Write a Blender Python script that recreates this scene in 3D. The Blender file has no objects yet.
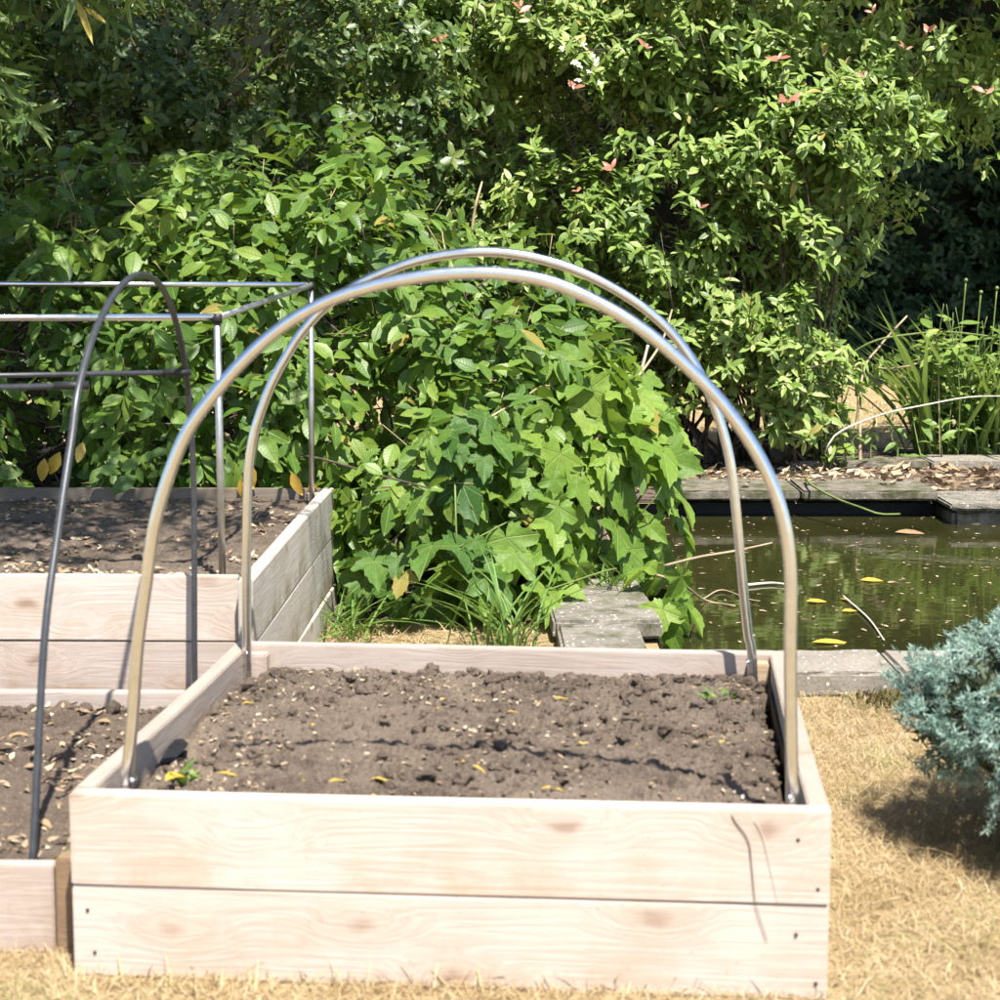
import bpy, bmesh, math, random
import numpy as np
RNG = np.random.default_rng(11)
random.seed(5)
S = bpy.context.scene
COL = S.collection
R = math.radians

# ------------------------------------------------------------------ helpers
LEAF_UV = {}
def norm(a):
    return a / np.maximum(np.linalg.norm(a, axis=-1, keepdims=True), 1e-9)

def mesh_obj(name, V, F, mat, parent=None, loc=(0, 0, 0), rotz=0.0, smooth=True):
    me = bpy.data.meshes.new(name)
    V = np.asarray(V, dtype=np.float32); F = np.asarray(F, dtype=np.int32)
    k = F.shape[1]
    me.vertices.add(len(V)); me.vertices.foreach_set('co', V.ravel())
    me.loops.add(F.size); me.loops.foreach_set('vertex_index', F.ravel())
    me.polygons.add(len(F))
    me.polygons.foreach_set('loop_start', np.arange(0, F.size, k, dtype=np.int32))
    me.polygons.foreach_set('loop_total', np.full(len(F), k, dtype=np.int32))
    me.polygons.foreach_set('use_smooth', np.full(len(F), smooth, dtype=bool))
    uv = LEAF_UV.pop('uv', None)
    if uv is not None and len(uv) == len(V):
        lay = me.uv_layers.new(name='leaf'); lay.data.foreach_set('uv', uv[F.ravel()].astype(np.float32).ravel())
    me.update(calc_edges=True); me.validate()
    if mat: me.materials.append(mat)
    o = bpy.data.objects.new(name, me); COL.objects.link(o)
    o.location = loc; o.rotation_euler = (0, 0, rotz)
    if parent: o.parent = parent
    return o

def tag(o, label=None, cat=None, group=None, kind=None):
    if label: o['label'] = label
    if cat: o['category'] = cat
    if group: o['group'] = group
    if kind: o['kind'] = kind
    return o

def thing(name, label, cat, loc=(0, 0, 0), rotz=0.0, group=None):
    o = bpy.data.objects.new(name, None); COL.objects.link(o)
    o.empty_display_size = 0.1
    o.location = loc; o.rotation_euler = (0, 0, rotz)
    return tag(o, label, cat, group)

def copy_tree(o, parent=None):
    c = o.copy(); COL.objects.link(c)
    if parent: c.parent = parent
    for ch in [x for x in bpy.data.objects if x.parent == o]:
        copy_tree(ch, c)
    return c

class Acc:
    """collects pieces of ONE mesh"""
    def __init__(self): self.V = []; self.F = []; self.n = 0
    def add(self, V, F):
        V = np.asarray(V, float); F = np.asarray(F, int)
        self.V.append(V); self.F.append(F + self.n); self.n += len(V)
    def build(self, name, mat, parent=None, **k):
        return mesh_obj(name, np.concatenate(self.V), np.concatenate(self.F), mat, parent, **k)

def spline(P, n):
    P = np.asarray(P, float); m = len(P)
    if m < 3:
        t = np.linspace(0, 1, n)[:, None]; return P[0] * (1 - t) + P[-1] * t
    Q = np.vstack([2 * P[0] - P[1], P, 2 * P[-1] - P[-2]])
    d = np.linalg.norm(np.diff(P, axis=0), axis=1); s = np.concatenate([[0], np.cumsum(d)]); s /= s[-1]
    out = []
    for u in np.linspace(0, 1, n):
        i = min(max(np.searchsorted(s, u) - 1, 0), m - 2)
        t = (u - s[i]) / (s[i + 1] - s[i])
        a, b, c, e = Q[i], Q[i + 1], Q[i + 2], Q[i + 3]
        out.append(.5 * (2 * b + (c - a) * t + (2 * a - 5 * b + 4 * c - e) * t * t + (-a + 3 * b - 3 * c + e) * t ** 3))
    return np.array(out)

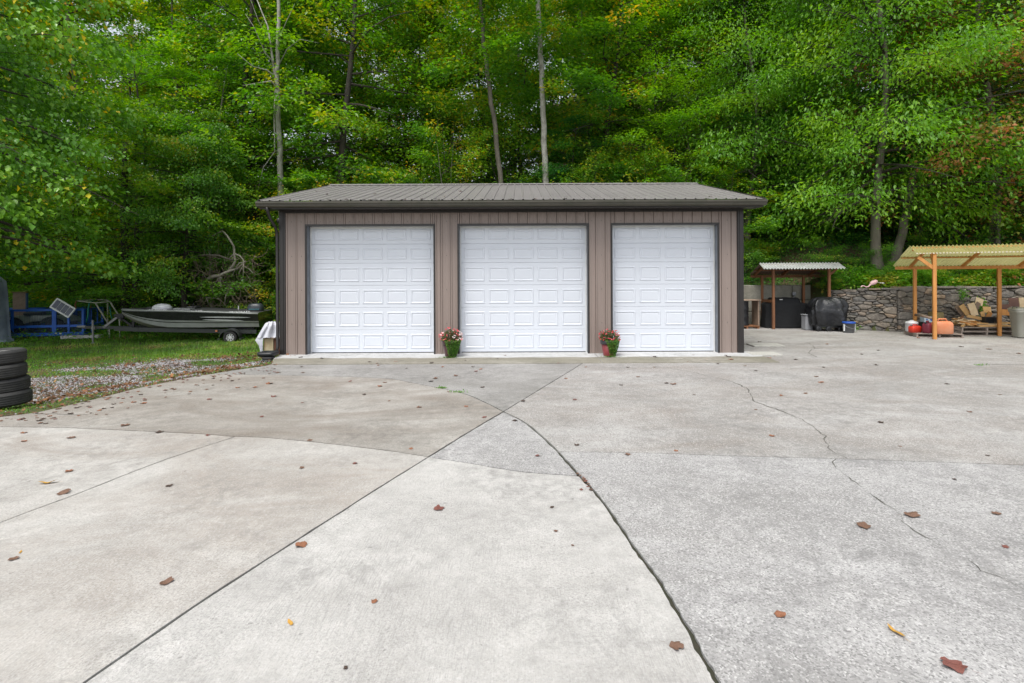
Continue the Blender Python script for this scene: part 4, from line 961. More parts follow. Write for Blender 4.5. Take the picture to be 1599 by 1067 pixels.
# ------------------------------------------------------------------ shelters with corrugated roofs
def corr_sheet(mb, o, u, v0, v1, z0, z1, s0, s1, pitch, amp, u3):
    """corrugated sheet from (v0,z0) to (v1,z1), length axis u between s0 and s1"""
    n = int((s1-s0)/pitch*6); k0 = len(mb.v)
    for (vv, zz) in ((v0, z0), (v1, z1)):
        for i in range(n+1):
            s = s0+(s1-s0)*i/n; h = amp*math.sin(2*PI*s/pitch)
            mb.v.append(u3(s, vv, zz+h))
    for i in range(n): mb.f.append((k0+i, k0+i+1, k0+n+1+i+1, k0+n+1+i)); mb.m.append(0)
def fiberglass():
    m, nt, b, out = nodes_of('yellowed_fiberglass'); pos = world_pos(nt)
    col = mixc(nt, ramp(nt, noise(nt, pos, 2.5, 5, .65), .35, .65), (.50, .47, .20), (.36, .34, .13))
    col = mixc(nt, ramp(nt, noise(nt, pos, 9, 4, .7), .6, .75, 0, .4), col, (.16, .15, .07))
    nt.links.new(col, b.inputs['Base Color']); b.inputs['Roughness'].default_value = .45
    tr = N(nt, 'ShaderNodeBsdfTranslucent'); nt.links.new(mixc(nt, .5, col, (.85, .80, .42)), tr.inputs[0])
    mx = N(nt, 'ShaderNodeMixShader'); mx.inputs[0].default_value = .5
    nt.links.new(b.outputs[0], mx.inputs[1]); nt.links.new(tr.outputs[0], mx.inputs[2]); nt.links.new(mx.outputs[0], out.inputs[0]); return m
M_FIBER = fiberglass()
M_CORR = pm('corrugated_steel', (.62, .62, .63), (.44, .44, .45), 4, .4, 0, metal=.35)
M_CORRR = pm('corrugated_rusty', (.20, .14, .12), (.13, .085, .07), 5, .7)
def beam(mb, p, q, w, h):
    """rectangular timber from p to q (w horizontal, h vertical section)"""
    p, q = Vector(p), Vector(q); d = (q-p).normalized(); sd = d.cross(Vector((0, 0, 1)))
    sd = sd.normalized() if sd.length > 1e-4 else Vector((1, 0, 0)); up = sd.cross(d).normalized()
    vs = [e+sd*a*w/2+up*b_*h/2 for e in (p, q) for b_ in (-1, 1) for a in (-1, 1)]
    mb.add(vs, [(0, 2, 3, 1), (4, 5, 7, 6), (0, 1, 5, 4), (2, 6, 7, 3), (0, 4, 6, 2), (1, 3, 7, 5)])
def shelter(root, O, ud, vd, zf, zr, zb, vf, vr, vb, s0, s1, posts_f, posts_b, pw, mp, roofmats, pitch, amp, rafters, sheet_w, beamz):
    u3 = lambda s, v, z: (O[0]+ud[0]*s+vd[0]*v, O[1]+ud[1]*s+vd[1]*v, z)
    az = math.atan2(ud[1], ud[0])
    s = s0
    while s < s1-.01:
        e = min(s+sheet_w, s1)
        mb = MB(); corr_sheet(mb, O, 0, vf, vr, zf, zr, s, e, pitch, amp, u3); mb.build('roof_sheet', roofmats[0], root, True)
        mb = MB(); corr_sheet(mb, O, 0, vr-.04, (vr+vb)/2+.06, zr-.02, (zr+zb)/2-.02, s, e, pitch, amp, u3); mb.build('roof_sheet', roofmats[1], root, True)
        mb = MB(); corr_sheet(mb, O, 0, (vr+vb)/2-.03, vb, (zr+zb)/2-.015, zb, s, e, pitch, amp, u3); mb.build('roof_sheet', roofmats[1], root, True)
        s = e
    for s in posts_f:
        mb = MB(); zt = zf+(zr-zf)*(0-vf)/(vr-vf)-.03; c = u3(s, 0, zt/2); mb.bbox(c, (pw, pw, zt), .006, (0, 0, az)); mb.build('post', mp, root)
    for s in posts_b:
        zt = beamz; c = u3(s, vb-.35, zt/2); mb = MB(); mb.bbox(c, (pw, pw, zt), .006, (0, 0, az)); mb.build('post', mp, root)
    mb = MB(); beam(mb, u3(s0+.03, vb-.12, zb-.06), u3(s1, vb-.12, zb-.06), .045, .10); mb.build('rear_beam', mp, root)
    mb = MB(); beam(mb, u3(s0+.05, vr-.1, zr-.10), u3(s1, vr-.1, zr-.10), .05, .11); mb.build('ridge_beam', mp, root)
    for s in rafters:
        mb = MB(); beam(mb, u3(s, vr-.06, zr-.075), u3(s, vb-.05, zb-.04), .05, .085); mb.build('rafter', mp, root)
    mb = MB(); beam(mb, u3(s0+.02, (vr+vb)/2, (zr+zb)/2-.045), u3(s1, (vr+vb)/2, (zr+zb)/2-.045), .04, .04); mb.build('purlin', mp, root)
    return u3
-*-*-
> **REQUIRED TASK**:
Without the pictures, repeat the entries above line by line, from the first through the one that contains "R = math.radians", both ends included.

> **EXERCISE SOLUTION**:
Write a Blender Python script that recreates this scene in 3D. The Blender file has no objects yet.
import bpy, bmesh, math, random
import numpy as np
RNG = np.random.default_rng(11)
random.seed(5)
S = bpy.context.scene
COL = S.collection
R = math.radians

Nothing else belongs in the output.